Wow, who knew this would be hard to write? I always thought I'd look forward to say what I'm about to say, but I can't say I am.

It looks like I’m coming home in March, around St. Patrick’s Day, tail firmly planted between legs.

I’ve started to feel like my career is stalled, and I’m afraid that if I don’t do something to give it a jumpstart, I might permanently damage it. So I’m looking for wire service or newspaper jobs in New York and Washington, D.C.

There are many reasons why it’s difficult for me to write these words. First off, I told Bec that I’d be with her wherever she went. I also guaranteed I’d be in Cameroon for as long as her appointment goes. And I’m falling back on my word. In the long run, this is better. Publishing a story or two per month, I’m told, is pretty successful for someone living in backwaters like Rwanda and Cameroon. It just doesn’t feel that way. There are too many days where I feel like there’s nothing in front of me, and I don’t function well like that.

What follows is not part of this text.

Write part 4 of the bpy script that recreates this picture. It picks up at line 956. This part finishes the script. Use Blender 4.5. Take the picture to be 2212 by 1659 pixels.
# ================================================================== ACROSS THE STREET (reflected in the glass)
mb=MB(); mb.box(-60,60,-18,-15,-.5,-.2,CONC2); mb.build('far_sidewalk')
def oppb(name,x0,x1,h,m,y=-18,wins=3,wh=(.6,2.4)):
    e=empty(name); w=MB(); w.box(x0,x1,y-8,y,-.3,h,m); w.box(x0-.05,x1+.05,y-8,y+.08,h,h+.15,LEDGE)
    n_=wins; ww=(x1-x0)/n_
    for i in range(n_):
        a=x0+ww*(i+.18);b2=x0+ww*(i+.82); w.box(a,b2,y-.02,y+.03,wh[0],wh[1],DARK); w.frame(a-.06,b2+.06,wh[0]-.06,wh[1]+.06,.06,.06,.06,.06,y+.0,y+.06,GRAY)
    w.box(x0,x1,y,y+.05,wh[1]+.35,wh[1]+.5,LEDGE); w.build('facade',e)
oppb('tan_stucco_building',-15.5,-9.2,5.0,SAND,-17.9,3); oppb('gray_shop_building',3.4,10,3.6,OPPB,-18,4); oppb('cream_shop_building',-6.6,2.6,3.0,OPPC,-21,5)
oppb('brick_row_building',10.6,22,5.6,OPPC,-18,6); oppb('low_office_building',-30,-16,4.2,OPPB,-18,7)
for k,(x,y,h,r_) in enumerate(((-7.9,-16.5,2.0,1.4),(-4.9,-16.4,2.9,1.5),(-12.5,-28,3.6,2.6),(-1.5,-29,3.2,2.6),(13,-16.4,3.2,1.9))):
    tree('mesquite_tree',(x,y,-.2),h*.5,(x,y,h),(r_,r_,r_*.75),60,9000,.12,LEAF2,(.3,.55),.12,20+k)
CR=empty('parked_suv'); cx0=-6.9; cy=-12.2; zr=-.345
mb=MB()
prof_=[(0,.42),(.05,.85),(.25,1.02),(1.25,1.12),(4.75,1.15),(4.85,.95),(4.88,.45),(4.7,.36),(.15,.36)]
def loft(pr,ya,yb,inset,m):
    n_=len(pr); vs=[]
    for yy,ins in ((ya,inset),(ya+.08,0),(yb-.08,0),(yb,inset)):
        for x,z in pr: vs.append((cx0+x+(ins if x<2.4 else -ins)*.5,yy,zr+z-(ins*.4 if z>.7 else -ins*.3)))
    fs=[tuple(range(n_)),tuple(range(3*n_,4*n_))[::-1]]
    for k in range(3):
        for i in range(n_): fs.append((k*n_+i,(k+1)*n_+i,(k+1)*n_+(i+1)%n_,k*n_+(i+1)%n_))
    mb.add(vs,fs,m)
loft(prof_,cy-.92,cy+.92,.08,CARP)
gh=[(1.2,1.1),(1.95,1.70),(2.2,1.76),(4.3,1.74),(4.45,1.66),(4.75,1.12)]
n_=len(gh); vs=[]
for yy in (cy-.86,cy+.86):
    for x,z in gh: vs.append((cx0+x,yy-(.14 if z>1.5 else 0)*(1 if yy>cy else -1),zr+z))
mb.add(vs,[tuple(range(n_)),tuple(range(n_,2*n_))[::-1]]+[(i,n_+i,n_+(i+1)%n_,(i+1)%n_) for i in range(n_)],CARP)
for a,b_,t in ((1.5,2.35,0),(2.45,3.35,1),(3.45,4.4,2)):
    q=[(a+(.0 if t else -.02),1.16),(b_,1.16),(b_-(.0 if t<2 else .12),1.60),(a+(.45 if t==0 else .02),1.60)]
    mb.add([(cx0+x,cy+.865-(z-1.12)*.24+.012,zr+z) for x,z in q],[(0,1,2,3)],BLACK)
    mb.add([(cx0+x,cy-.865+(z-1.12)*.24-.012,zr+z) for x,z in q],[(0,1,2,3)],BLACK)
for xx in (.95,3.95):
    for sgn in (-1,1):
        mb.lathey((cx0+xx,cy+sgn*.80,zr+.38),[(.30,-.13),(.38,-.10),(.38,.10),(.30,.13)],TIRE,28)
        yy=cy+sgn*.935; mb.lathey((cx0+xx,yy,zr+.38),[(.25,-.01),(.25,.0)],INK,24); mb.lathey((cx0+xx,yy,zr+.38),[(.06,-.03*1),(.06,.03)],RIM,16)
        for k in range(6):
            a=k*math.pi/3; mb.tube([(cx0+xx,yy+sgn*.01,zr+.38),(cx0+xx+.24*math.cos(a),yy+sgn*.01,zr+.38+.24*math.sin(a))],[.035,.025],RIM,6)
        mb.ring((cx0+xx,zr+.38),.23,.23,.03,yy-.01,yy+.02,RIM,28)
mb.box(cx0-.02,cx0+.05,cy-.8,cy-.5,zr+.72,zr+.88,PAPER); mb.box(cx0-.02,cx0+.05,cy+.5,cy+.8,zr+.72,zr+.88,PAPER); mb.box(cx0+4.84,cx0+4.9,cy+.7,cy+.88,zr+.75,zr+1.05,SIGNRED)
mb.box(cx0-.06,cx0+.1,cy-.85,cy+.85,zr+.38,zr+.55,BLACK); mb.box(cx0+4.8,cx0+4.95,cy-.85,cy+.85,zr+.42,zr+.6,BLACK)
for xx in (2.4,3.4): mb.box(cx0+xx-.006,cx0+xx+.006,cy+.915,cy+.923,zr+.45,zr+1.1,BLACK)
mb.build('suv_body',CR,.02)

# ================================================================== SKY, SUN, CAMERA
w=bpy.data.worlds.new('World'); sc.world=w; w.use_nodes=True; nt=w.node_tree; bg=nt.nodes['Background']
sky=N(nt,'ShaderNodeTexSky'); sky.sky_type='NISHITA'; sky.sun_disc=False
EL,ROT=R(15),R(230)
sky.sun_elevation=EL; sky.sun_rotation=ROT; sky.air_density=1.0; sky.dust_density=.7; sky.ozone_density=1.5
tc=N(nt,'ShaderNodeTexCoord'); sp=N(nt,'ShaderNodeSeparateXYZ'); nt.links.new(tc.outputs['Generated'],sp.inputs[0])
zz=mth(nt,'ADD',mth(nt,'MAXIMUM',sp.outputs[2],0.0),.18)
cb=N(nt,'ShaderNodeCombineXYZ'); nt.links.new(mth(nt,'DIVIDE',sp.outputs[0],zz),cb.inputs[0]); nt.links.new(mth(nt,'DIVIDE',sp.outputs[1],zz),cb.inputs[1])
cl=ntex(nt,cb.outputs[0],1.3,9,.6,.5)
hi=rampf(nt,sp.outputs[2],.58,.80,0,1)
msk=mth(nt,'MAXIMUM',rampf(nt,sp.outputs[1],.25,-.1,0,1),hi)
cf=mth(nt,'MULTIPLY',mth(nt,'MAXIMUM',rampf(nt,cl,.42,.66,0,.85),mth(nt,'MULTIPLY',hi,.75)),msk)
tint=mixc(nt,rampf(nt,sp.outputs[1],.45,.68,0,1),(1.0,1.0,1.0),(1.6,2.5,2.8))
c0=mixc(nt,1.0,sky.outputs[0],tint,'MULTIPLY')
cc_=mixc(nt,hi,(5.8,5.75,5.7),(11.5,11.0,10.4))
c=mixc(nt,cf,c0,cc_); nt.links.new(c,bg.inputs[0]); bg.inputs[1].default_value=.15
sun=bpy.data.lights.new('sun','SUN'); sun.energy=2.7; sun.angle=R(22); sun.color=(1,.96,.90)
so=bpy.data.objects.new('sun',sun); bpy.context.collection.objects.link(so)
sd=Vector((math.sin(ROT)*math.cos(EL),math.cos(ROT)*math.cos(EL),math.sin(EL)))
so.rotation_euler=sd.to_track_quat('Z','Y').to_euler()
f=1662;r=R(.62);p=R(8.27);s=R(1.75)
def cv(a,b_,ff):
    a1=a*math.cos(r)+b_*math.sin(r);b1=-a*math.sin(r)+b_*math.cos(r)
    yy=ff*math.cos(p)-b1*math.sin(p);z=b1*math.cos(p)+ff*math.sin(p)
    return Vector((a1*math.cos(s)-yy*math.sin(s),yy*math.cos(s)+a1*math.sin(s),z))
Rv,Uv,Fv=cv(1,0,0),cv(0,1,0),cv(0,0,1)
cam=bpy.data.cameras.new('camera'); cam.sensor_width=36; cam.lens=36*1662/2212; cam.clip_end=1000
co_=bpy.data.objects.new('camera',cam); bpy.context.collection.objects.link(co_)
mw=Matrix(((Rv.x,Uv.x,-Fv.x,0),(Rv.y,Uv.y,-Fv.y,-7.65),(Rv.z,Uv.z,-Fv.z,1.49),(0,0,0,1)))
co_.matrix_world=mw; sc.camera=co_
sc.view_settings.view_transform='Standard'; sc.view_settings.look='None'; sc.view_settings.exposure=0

Next time we go abroad, and it’s going to happen, we both need to be working, and feeling like we’re being productive. I’ve always wanted to be a foreign correspondent, and that’s not going to change. But I don’t think I want to freelance anymore.

Second, I don’t like the idea of leaving Rebecca behind. She’s not coming back with me, and we don’t know when we’ll be together again. She’s got some work that she needs to finish here, and that could take awhile. As much as I need to jumpstart my career, she needs to keep working on hers. We need to get ourselves to similar levels, and this is probably the best, if most painful, way.

I keep thinking about how hard it’ll be for her to wake up one day and not find my stuff in the closet, and then come home to an empty house. I don’t like the idea of leaving her alone. It’s no fun, and will be extremely difficult. I feel like I’m abandoning her. At least going back to New York, I’ll have a lot of people there that I care about. Please don’t take this the wrong way. It’s not quite the same.

Bec feels guilty about the whole thing, which is just silly. I chose to come with her to Rwanda and Cameroon. I don’t think I evaluated the risks well, but that’s my fault. Everything I’ve accomplished here – and I recognize it has been a lot – is because of her. So she shouldn’t feel guilty at all. I feel indebted to her. In fact, I feel like I'm not tough enough to carry on here, and that doesn't feel good. This is all on me.

Third, I feel like I’ve lost. I’ve given freelancing my best shot, and I wanted to do it longer. When we came back from New York, I thought I’d make it to May and then reassess. But I don’t think I can. There are days when I feel like Sisyphus, and there are days where I feel like Indiana Jones. Except even on a lot of days when I feel like Indiana Jones, the giant stone ball crushes me. I thought freelancing would be easier, and if it wasn’t, I was good enough to make these countries interesting to editors. I was wrong, and losing is no fun.

Finally, I actually quite like Cameroon. We live comfortably in a comfortable place. We have Cameroonian friends I think the world of. The weather right now is gorgeous, cool, dry and sunny. It’s a shame I couldn’t generate more interest in Cameroon, but the country’s not bleeding, so it’s not leading.

Enough self-pity. This is the way it’s most likely going to be, and as much as it pains me to make this decision, in the long run it’s for the best.

So, why am I coming back on St. Patrick’s Day?

Well, I like Cameroon and don’t want to leave just yet, mostly. There are many places I want to go and things I want to do. Also, why go back early in the winter? Why not wait until spring is right around the corner? The hockey playoffs will be just around the corner also.

Most importantly, though, I want a freakin’ parade. So Maura, Kelly, anyone else with connections, get on the phone with Ancient Order of Hibernians. Tell them there’s a new grand marshal this year.

This decision does not mean I’ve stopped trying to make this work. I’m still writing for the Catholics (in fact, here’s a story I wrote last week Who’s this Catholic News Service guy?), and will have a pitch out to a major American paper tomorrow on the penal reform.

I haven’t bought a ticket yet, and plans could change. I could have a job earlier and leave earlier. Or a very preliminary discussion I’ve had could turn into a stringing relationship, and I could stay longer. Who knows?

But it looks much more like I’ll be back in March. Get the green beer ready.